The server{} block that has “server_name test” would need to “listen”
on a non-127.0.0.1 address for it to be accessible

I agree that this must be
some kind of DNS issue here, but how does one go about fixing it?

“Big” fix is “whatever your network does”. “Small” fix is /etc/hosts.

f

Francis D. [email protected]n.invalid

Francis, forgive me, I was accidentally editing the host file on the
wrong
machine, stupid mistake, I’ve now got it sorted and working for a public
IP
now.

Thanks for all of your help Jonathan, Francis!

Posted at Nginx Forum:
http://forum.nginx.org/read.php?2,234028,234075#msg-234075

On Sat, Dec 15, 2012 at 07:01:45AM -0500, constable1 wrote:

Hi there,

Francis, forgive me, I was accidentally editing the host file on the wrong
machine, stupid mistake, I’ve now got it sorted and working for a public IP
now.

No worries; “sorted and working” is good news…

Good stuff,

f

Francis D. [email protected]

On Sat, Dec 15, 2012 at 06:32:07AM -0500, constable1 wrote:

Hi there,

I am trying to access the web server from a bunch of windows machines (I
don’t have any linux desktops).

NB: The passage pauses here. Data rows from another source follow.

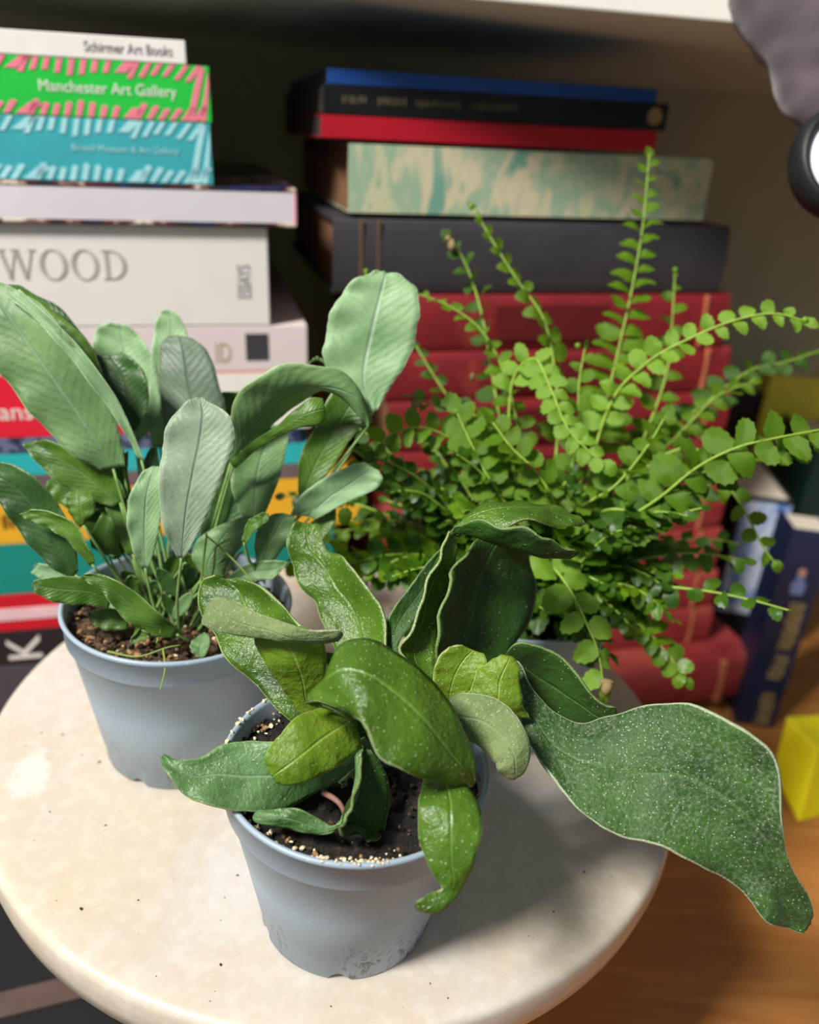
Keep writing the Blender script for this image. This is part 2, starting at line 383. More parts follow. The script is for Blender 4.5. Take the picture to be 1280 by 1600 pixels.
pot(stag, PA, .0392, .0262, .060, SOIL_DK, [('bark_crumbs', CRUMB_BR, 90, .0004, .001, True), ('perlite', CRUMB, 150, .0003, .0010, True), ('dark_crumbs', CRUMB_DK, 200, .0004, .0012, False)], 3)
pot(blue, PB, .0413, .0285, .065, SOIL_BR, [('bark_crumbs', CRUMB_BR, 260, .0006, .0017, False), ('dark_crumbs', CRUMB_DK, 240, .0006, .0016, False), ('pale_crumbs', CRUMB, 60, .0005, .001, False)], 5)
pot(butt, PC, .0400, .0280, .063, SOIL_DK, [('bark_crumbs', CRUMB_BR, 60, .0006, .0012, False), ('dark_crumbs', CRUMB_DK, 120, .0005, .0013, False)], 9)
# pale crust on the front rim of the nearest pot
pr = []
for _ in range(60):
    a = R(rnd.gauss(-84, 8)); rr = .0392 + rnd.uniform(-.0022, .0001)
    pr.append(crumb_vf((PA[0] + rr * math.cos(a), PA[1] + rr * math.sin(a), .0597 + rnd.uniform(-.0008, .0006)), rnd.uniform(.0002, .0007)))
for _ in range(14):
    a = R(rnd.gauss(165, 9)); pr.append(crumb_vf((PA[0] + .0388 * math.cos(a), PA[1] + .0388 * math.sin(a), .0602), rnd.uniform(.0004, .0009)))
V, Fc = join_vf(pr); tag(mesh_obj('rim_crust', V, Fc, CRUMB, stag, smooth=False), kind='stuff')

# ------------------------------------------------------------------ broad leaves
def leaf(root, st, mat, cam_=.12, rip=.0006, th=.0005, rf=9, und=None, dz=0, name='leaf', flip=False, k=6, across=12, label=None):
    """st: stations base->tip (Lx,Ly,Rx,Ry,depth[,half depth difference L->R])"""
    Ls, Rs = [], []
    for s in st:
        dd = s[5] if len(s) > 5 else 0
        Ls.append(P(s[0], s[1], s[4] - dd + dz)); Rs.append(P(s[2], s[3], s[4] + dd + dz))
    L, Q = spline(Ls, k), spline(Rs, k); n = len(L); V, uv, Fc = [], [], []
    ph = rnd.uniform(0, 6)
    for i in range(n):
        mid = (L[i] + Q[i]) / 2; W = Q[i] - L[i]; wl = W.length
        j0, j1 = max(i - 1, 0), min(i + 1, n - 1)
        T = ((L[j1] + Q[j1]) - (L[j0] + Q[j0]))
        N = W.cross(T); N = N.normalized() if N.length > 1e-12 else Vector((0, 0, 1))
        if N.dot(FW) < 0: N = -N       # away from the lens: the gutter of the leaf
        v = i / (n - 1)
        for j in range(across + 1):
            u = j / across; s = 2 * u - 1
            off = cam_ * wl * (1 - abs(s) ** 1.6)
            sd = 1 if s > 0 else 1.7
            env = math.sin(math.pi * min(1, max(0, v))) ** .5
            rp = rip * abs(s) ** 1.5 * math.sin(v * rf * sd * 1.9 + ph + sd) * env + rip * .5 * noise.noise(Vector((v * 7, s * 2, ph))) 
            q_ = L[i].lerp(Q[i], u); ud = (th * 2.0 if und is None else und)
            rp += ud * noise.noise(q_ * 62 + Vector((ph, 0, 0))) * env + ud * .35 * noise.noise(q_ * 150)
            ed = noise.noise(Vector((v * 26, s * .3 + (9 if s > 0 else 0), ph))) * .016 + noise.noise(Vector((v * 9, 5 if s > 0 else 0, ph))) * .02
            V.append(q_ + N * (off + rp) + W * (ed * s * abs(s) ** 3 * env)); uv.append((u, v))
    m = across + 1
    for i in range(n - 1):
        for j in range(across):
            a = i * m + j; Fc.append((a, a + 1, a + m + 1, a + m))
    o = mesh_obj(name, V, Fc, mat, root, uvs=uv)
    md = o.modifiers.new('thickness', 'SOLIDIFY'); md.thickness = th; md.offset = 0
    if label: o['label'] = label
    return o, (L[0] + Q[0]) / 2
def stalk(lf, pts, r0=.0007, r1=.0005, mat=None, name='stalk'):
    v, f = tube_vf(spline(pts, 6), r0, r1, 7); return mesh_obj(name, v, f, mat or STALK, lf)

S = lambda st, mat, **k: leaf(stag, st, mat, **k)[0]
CR = Vector((PA[0] + .002, PA[1], .054))
# big drooping leaf to the right
S([(700, 1110, 720, 1085, .246), (760, 1105, 780, 1055, .245, .002), (806, 1092, 804, 1034, .243, .003), (822, 1142, 828, 1072, .241, .003), (846, 1194, 862, 1108, .238, .005), (886, 1248, 905, 1126, .235, .007), (930, 1285, 955, 1114, .231, .008), (985, 1312, 1012, 1104, .228, .006), (1045, 1325, 1090, 1101, .224, .002), (1110, 1360, 1160, 1134, .221, -.002), (1160, 1400, 1212, 1190, .219, -.004), (1195, 1432, 1222, 1280, .219, -.004), (1222, 1449, 1236, 1352, .221, -.003), (1242, 1458, 1264, 1400, .223, -.001), (1256, 1459, 1268, 1432, .225)],
  STAG_FUZZ, cam_=.06, rip=.0018, th=.0009, rf=8, und=.0022, across=16, label='huge fuzzy leaf drooping over the edge to the right')
S([(770, 1075, 780, 1040, .252), (812, 1075, 806, 1004, .250, -.004), (850, 1120, 846, 1010, .251, -.005), (893, 1140, 897, 1046, .250, -.005), (935, 1142, 936, 1093, .248, -.003), (968, 1132, 962, 1104, .246)], STAG_DARK, cam_=.05, rip=.0004, th=.0008)
# upper left broad leaf
S([(560, 1085, 592, 1080, .248), (535, 1050, 600, 1045, .250), (518, 1005, 604, 1005, .253, -.004), (496, 950, 594, 955, .257, -.006), (470, 915, 572, 915, .261, -.006), (455, 880, 540, 872, .265, -.004), (449, 848, 512, 860, .268, -.002), (455, 826, 502, 835, .270), (464, 816, 498, 818, .272)], STAG, cam_=.10, rip=.0012, th=.0008)
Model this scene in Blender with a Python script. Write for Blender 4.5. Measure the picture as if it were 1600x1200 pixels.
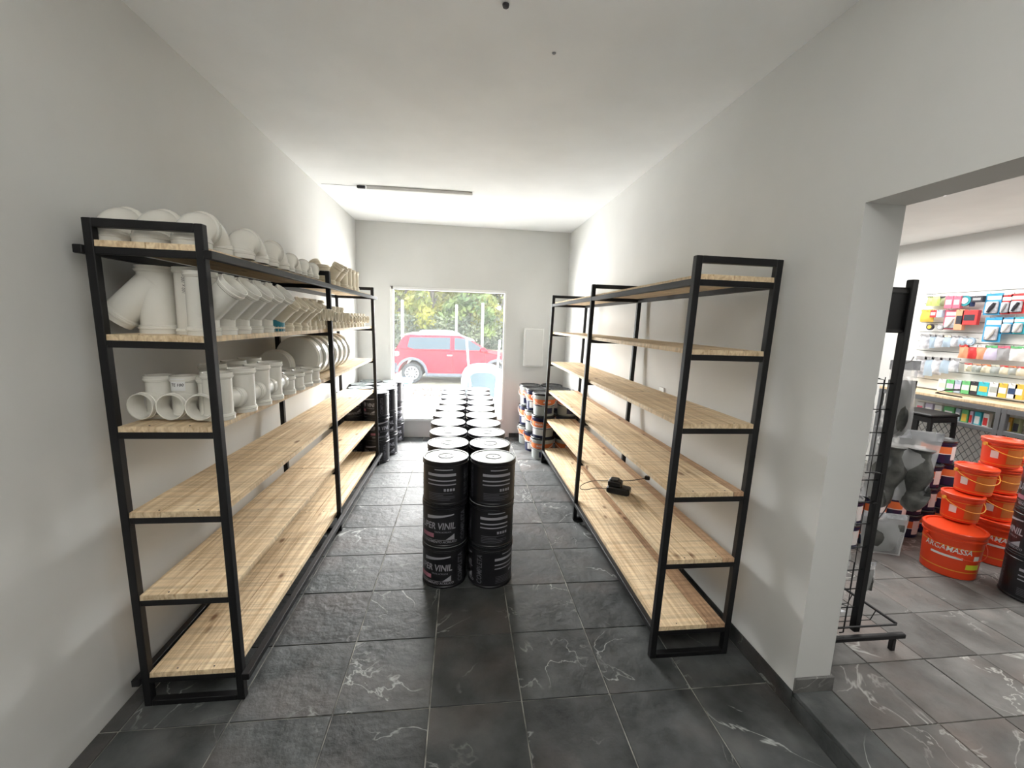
import bpy, math, random
from mathutils import Vector, Matrix
for o in list(bpy.data.objects): bpy.data.objects.remove(o)
scene = bpy.context.scene
COL = scene.collection
PI = math.pi
R = random.Random(7)

# ------------------------------------------------------------------ camera
F = Vector((0.12013695, 0.98200311, -0.14572923)); RT = Vector((0.99263023, -0.11647147, 0.03346081)); UP = Vector((-0.01588532, 0.14867512, 0.9887585))
cd = bpy.data.cameras.new('camera'); cam = bpy.data.objects.new('camera', cd); COL.objects.link(cam)
cam.matrix_world = Matrix(((RT.x, UP.x, -F.x, 0), (RT.y, UP.y, -F.y, 0), (RT.z, UP.z, -F.z, 1.64), (0, 0, 0, 1)))
cd.sensor_width = 36; cd.lens = 654.885 * 36 / 1600; cd.clip_start = 0.02; cd.clip_end = 200
scene.camera = cam

# ------------------------------------------------------------------ sky, lights, exposure
w = bpy.data.worlds.new('sky'); scene.world = w; w.use_nodes = True
bg = w.node_tree.nodes['Background']; bg.inputs[0].default_value = (0.86, 0.93, 1.0, 1); bg.inputs[1].default_value = 3.4
def area(name, loc, rot, sx, sy, power, col=(1, 1, 1), spread=PI):
    l = bpy.data.lights.new(name, 'AREA'); l.shape = 'RECTANGLE'; l.size = sx; l.size_y = sy; l.energy = power; l.color = col; l.spread = spread
    o = bpy.data.objects.new(name, l); COL.objects.link(o); o.location = loc; o.rotation_euler = rot; return o
def aim(o, t):
    o.rotation_euler = (Vector(t) - o.location).to_track_quat('-Z', 'Y').to_euler()
k = area('daylight_front', (-0.2, 8.8, 3.35), (0, 0, 0), 4.5, 2.0, 2300, (1.0, 0.99, 0.97)); k.rotation_euler = (math.radians(-80), 0, 0)
k = area('daylight_left', (-2.7, 7.3, 1.3), (0, 0, 0), 1.8, 2.2, 560, (1.0, 0.99, 0.97)); aim(k, (0.7, 3.4, 1.7))
k = area('daylight_right', (2.5, 7.3, 1.3), (0, 0, 0), 1.8, 2.2, 560, (1.0, 0.99, 0.97)); aim(k, (-0.8, 3.4, 1.7))
k = area('high_fill_behind_camera', (0.0, -0.6, 2.8), (0, 0, 0), 1.8, 1.8, 5, (0.95, 0.97, 1.0))  # unseen fill added behind the camera for the near walls, not a ceiling fixture
k = area('ceiling_fill_behind_camera', (0.0, -0.35, 1.2), (PI, 0, 0), 0.8, 0.8, 30, (1.0, 0.98, 0.94), 1.8)  # added upward fill to brighten the ceiling; no actual uplighter stands here
k = area('side_room_light_far', (3.6, 4.0, 2.6), (0, 0, 0), 2.0, 1.6, 58, (1, 0.98, 0.96))
k = area('side_room_light_near', (4.0, 1.2, 2.6), (0, 0, 0), 1.4, 1.4, 34, (1, 0.98, 0.96))
scene.view_settings.view_transform = 'Standard'; scene.view_settings.look = 'None'
scene.view_settings.exposure = 0.6; scene.view_settings.gamma = 1.0; scene.view_settings.use_curve_mapping = False

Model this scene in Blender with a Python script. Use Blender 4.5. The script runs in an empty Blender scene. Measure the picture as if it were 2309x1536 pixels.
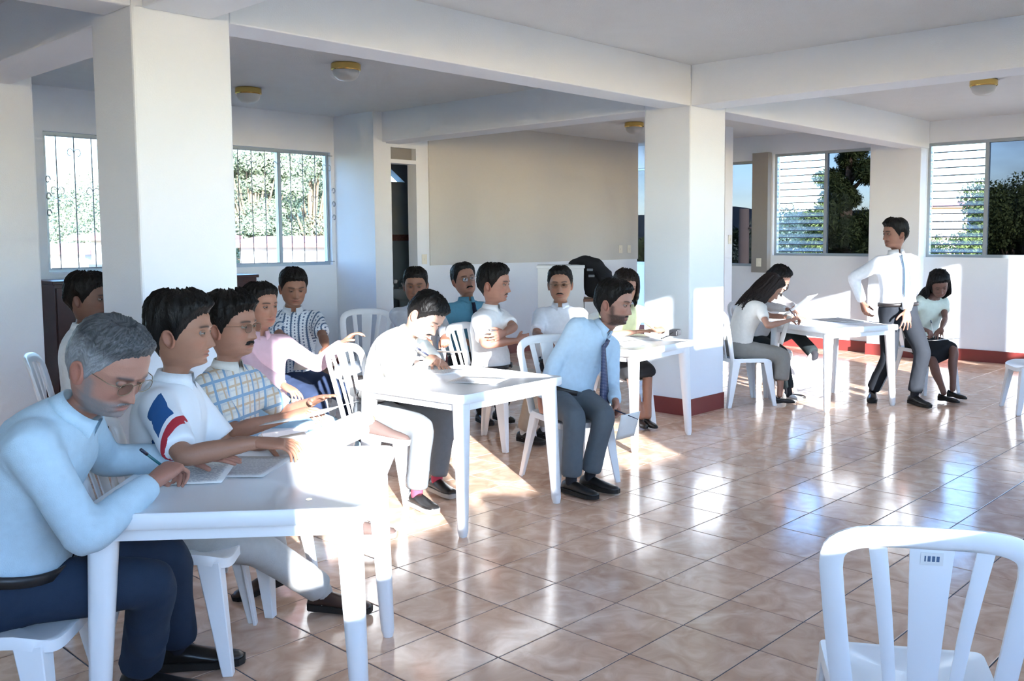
import bpy, bmesh, math, random
import numpy as np
from mathutils import Vector, Matrix, Quaternion
random.seed(7); np.random.seed(7)
SCN = bpy.context.scene
COL = SCN.collection
pi = math.pi

# ------------------------------------------------------------------ camera
IW, IH, FPX = 2309, 1536, 2108.7
CXP, CYP = IW/2+124.56, IH/2-65.66
CAM_H = 1.49
YAW, PITCH, ROLL = .7321, -.0786, .0040
FWD = np.array([math.cos(YAW)*math.cos(PITCH), math.sin(YAW)*math.cos(PITCH), math.sin(PITCH)])
_r0 = np.array([math.sin(YAW), -math.cos(YAW), 0.]); _dn = np.cross(FWD, _r0)
RGT = math.cos(ROLL)*_r0+math.sin(ROLL)*_dn; DWN = -math.sin(ROLL)*_r0+math.cos(ROLL)*_dn
CAMO = np.array([0, 0, CAM_H])
cam_d = bpy.data.cameras.new('camera'); cam = bpy.data.objects.new('camera', cam_d); COL.objects.link(cam)
cam_d.sensor_width = 36; cam_d.lens = FPX/IW*36
cam_d.shift_x = -124.56/IW; cam_d.shift_y = -65.66/IW
cam_d.clip_start = .05; cam_d.clip_end = 2000
_m = Matrix.Identity(4)
for i in range(3):
    _m[i][0] = RGT[i]; _m[i][1] = -DWN[i]; _m[i][2] = -FWD[i]; _m[i][3] = CAMO[i]
cam.matrix_world = _m
SCN.camera = cam

# ------------------------------------------------------------------ world, sun, exposure
SUNV = Vector((.57, 1.0, -.28)).normalized()          # direction the sunlight travels
world = bpy.data.worlds.new('world'); SCN.world = world; world.use_nodes = True
wt = world.node_tree; wt.nodes.clear()
w_out = wt.nodes.new('ShaderNodeOutputWorld'); w_bg = wt.nodes.new('ShaderNodeBackground')
w_sky = wt.nodes.new('ShaderNodeTexSky'); w_sky.sky_type = 'NISHITA'; w_sky.sun_disc = False
w_sky.sun_elevation = math.radians(13.7); w_sky.sun_rotation = SUN_ROT = math.atan2(-.57, -1.0) % (2*pi)
w_sky.air_density = 1.0; w_sky.dust_density = .35; w_sky.ozone_density = 4.0
w_tc = wt.nodes.new('ShaderNodeTexCoord'); w_map = wt.nodes.new('ShaderNodeMapping')
w_map.inputs['Scale'].default_value = (1, 1, 3.2)
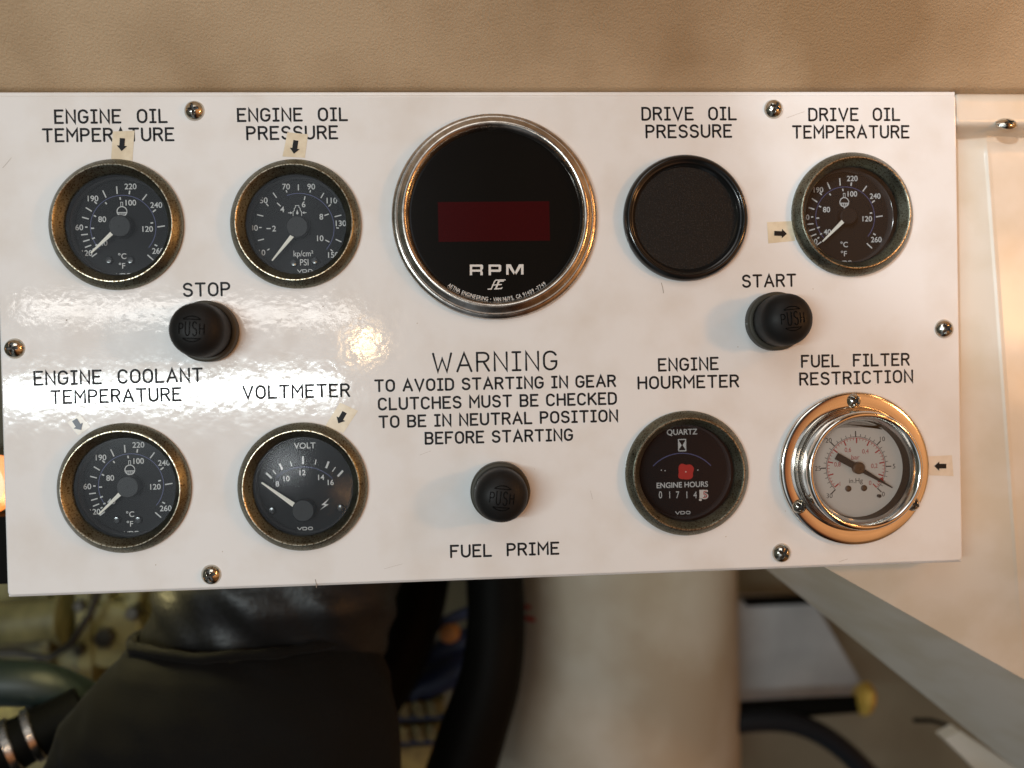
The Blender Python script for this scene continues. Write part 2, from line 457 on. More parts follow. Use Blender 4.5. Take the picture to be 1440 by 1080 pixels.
def engrave(mb, s, left, right, cap, gap=0.30, space=0.52, width=0.80, w=0.06):
    """one line of engraved capitals between two baseline points"""
    L = Vector(left); R = Vector(right)
    x = 0; items = []
    for ch in s:
        if ch == ' ':
            x += space; continue
        gw, st = GL[ch]
        items.append((x, st)); x += gw + gap
    total = x - gap
    ex = (R - L) / total; d = (R - L).normalized(); ey = Vector((-d.y, d.x)) * cap
    k = 0
    for x0, st in items:
        for pl in st:
            pts = [L + ex * (x0 + px) + ey * py for px, py in pl]
            k += 1
            mb.stroke(pts, width, w + 0.004 * (k % 6))

# ------------------------------------------------------------------ the instrument panel
W2, H2 = 456.155 / 2, 229.609 / 2
GAUGES = {'eot': (-174.0, 55.0), 'eop': (-92.6, 54.5), 'dot': (174.1, 56.3), 'cool': (-173.7, -66.4),
          'volt': (-92.4, -68.2), 'hour': (90.2, -67.2)}
TACH = at(696.5, 304, 3)
BLANK = at(965.2, 306, 3)
VAC = at(1201, 658.5, 1)

panel = thing('instrument_panel', 'glossy white steel instrument panel with black engraved lettering', 'panel', (0, 0, 0))

def face_plate():
    cu = bpy.data.curves.new('face_plate', 'CURVE'); cu.dimensions = '2D'; cu.fill_mode = 'BOTH'
    def spl(pts):
        s = cu.splines.new('POLY'); s.points.add(len(pts) - 1); s.use_cyclic_u = True
        for p, q in zip(s.points, pts): p.co = (q[0] * 0.001, q[1] * 0.001, 0, 1)
    i = 1.0
    c = []
    for cx, cy, a in ((W2 - 2, H2 - 2, 0), (-W2 + 2, H2 - 2, 90), (-W2 + 2, -H2 + 2, 180), (W2 - 2, -H2 + 2, 270)):
        c += arc(cx, cy, 2 - i, 2 - i, a, a + 90, 4)
    spl(c)
    holes = [(p, 25.5) for p in GAUGES.values()] + [(VAC, 27)]
    for p, r in holes:
        spl([(p[0] + r * math.cos(2 * PI * k / 64), p[1] + r * math.sin(2 * PI * k / 64)) for k in range(64)])
    cu.extrude = 0.0004; cu.bevel_depth = 0.001; cu.bevel_resolution = 6
    ob = bpy.data.objects.new('face_plate', cu); COL.objects.link(ob)
    ev = ob.evaluated_get(bpy.context.evaluated_depsgraph_get())
    me = bpy.data.meshes.new_from_object(ev)
    bpy.data.objects.remove(ob); bpy.data.curves.remove(cu)
    for v in me.vertices:
        x, y, z = v.co
        v.co = (x, -(z - 0.0014), y)
    bm = bmesh.new(); bm.from_mesh(me)
    bmesh.ops.remove_doubles(bm, verts=bm.verts, dist=1e-6)
    bmesh.ops.recalc_face_normals(bm, faces=bm.faces)
    bm.to_mesh(me); bm.free()
    me.name = 'face_plate'
    me.materials.clear(); me.materials.append(M['panel_paint'])
    me.shade_smooth(); me.set_sharp_from_angle(angle=math.radians(6))
    o = bpy.data.objects.new('face_plate', me); COL.objects.link(o); o.parent = panel
    return o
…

My /etc/hosts file already reads:
127.0.0.1 localhost
127.0.1.1 ubuntuserver
192.168.1.93 test

/etc/hosts is for local-to-this-machine name resolution. It is the
client
machine – the one running the web browser – that needs to resolve the
name “test” to the ip address.

So if you try on a windows machine, you must have the “test” entry in
the /etc/hosts file on that windows machine. Searching the fine web
should tell you exactly which file that corresponds to on the version
of windows that you are using.

Where the final address is the local address of the server. When I do the
curl operation from the server on http://test/ then I get the index.html
page back, which is encouraging, but when I try to ping it from any of my
windows machines then I get nothing.

When you type “curl -i http://test/” from a command shell on any one
windows machine, you get immediately returned to the prompt with no
other output? Likewise when you use the other curl command suggested?

That is unexpected to me and I do not know how to proceed.